Thursday, 2 January 2014

No doubt about it, it's 2014



First post of 2014 and this would be the natural time to reflect, publicize the resolutions, etc but not going to go there.  Managed to get an appalled rehearsal in and put most of one brand new song together over the holidays, called "No Doubt About It".  We even managed to pull off a run through of the ancient and venerable appalled chestnut "Free to Bleed", and got a clean take of the notoriously unrecorded "Fake".  Other musical events of the holidays:  DC and yours truly executed the Great 2013 Amp Bake-Off between a tweed Fender HRD and a Mesa Express plus 5:50 within the confines of Crazy Stranger.  Conclusion(s) - both are VERY LOUD.   Played standards with my brother JP for the first time... ever, really....on Christmas Eve, and it went really well! Our history of playing together has been spotty to say the least.  I have been inspired by the fabulous Lenny Breau/Brad Terry recordings ("Complete Living Room Tapes") so I was optimistic that a guitar/clarinet combo would work, and it was surprisingly good.  We even had some impromptu dancing going on for a while. 

Shout out to:
NYC guitarist Sean Driscoll and his most excellent blog somuchsound.blogspot.com!

somuchsound.blogspot.com 

I ran into this while watching, for approximately the millionth time, the video lessons Wayne Krantz did for Guitar World in 2012 on expanding chord vocabulary (see http://www.youtube.com/watch?v=vqJp-0PmHPo).  One of Sean's instructional videos on using ideas for using the metronome was included as a "suggested" link, and I really enjoyed his direct instructional style and wonderful sound/playing. His blog is very cleanly done and info-rich without being overly wordy (hint hint, note to self....).  One entry in particular resonated with me when Sean mentions being exposed to John McLaughlin through his older brother's record collection, which is exactly how I was exposed to him.  My early musical life was dominated by JP's polarized opinions and heavy leanings at the time into 70s fusion (George Duke, Mahavishnu, Herbie Hancock, etc).  Like Sean I came later to some kind of context for how great a player McLaughlin really is, but JM for me has been less about the playing (which I love, don't get me wrong) but more about his work ethic and relentless drive to improve and cut an individual and unique path.   In a lifetime of consuming millions of words about music and guitars a handful of things remain with me.  One was a wonderful interview of JM, by Robert Fripp, in the July '82 issue of Musician magazine - I read this in hard copy, so was 16 years old when it came out.  I searched recently online for this and was astonished to find the archive "Pages of Fire" (http://www.cs.cf.ac.uk/Dave/mclaughlin/art/index.html).  The archive includes the Fripp interview, but also the Guitar Player April 1996 cover interview with Matt Resnicoff that included a quote that was like a knife going through me at the time that I still turn to for inspiration when things get low.   Will leave it there for now:


When did you discover how dedicated you were to music?
I left home when I was 15 or 16 and never went back.

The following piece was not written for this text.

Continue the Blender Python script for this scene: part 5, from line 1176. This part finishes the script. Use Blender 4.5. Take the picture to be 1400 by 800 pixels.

I wasn't doing too good at 16. I've been playing guitar since I was 11, and I had to work on that, but at the same time I did a lot of jobs just to survive. You have to live in hope that when you're up at six in the morning driving a truck and you get back at night just shattered, you can still make the extra effort to pick up the guitar and work. [Laughs.] Did somebody tell you it was easy when you came down here to this planet? They didn't tell me! And it's still not. But who wants it easy? If it was, everybody would be doing it. That's what makes it interesting, because you go for it and discover what you're made of. We underestimate our own capacities so dreadfully. I know that spiritually we have infinite capacity. We can do so much more than we think. And that's from the heart, man. Don't ever forget it.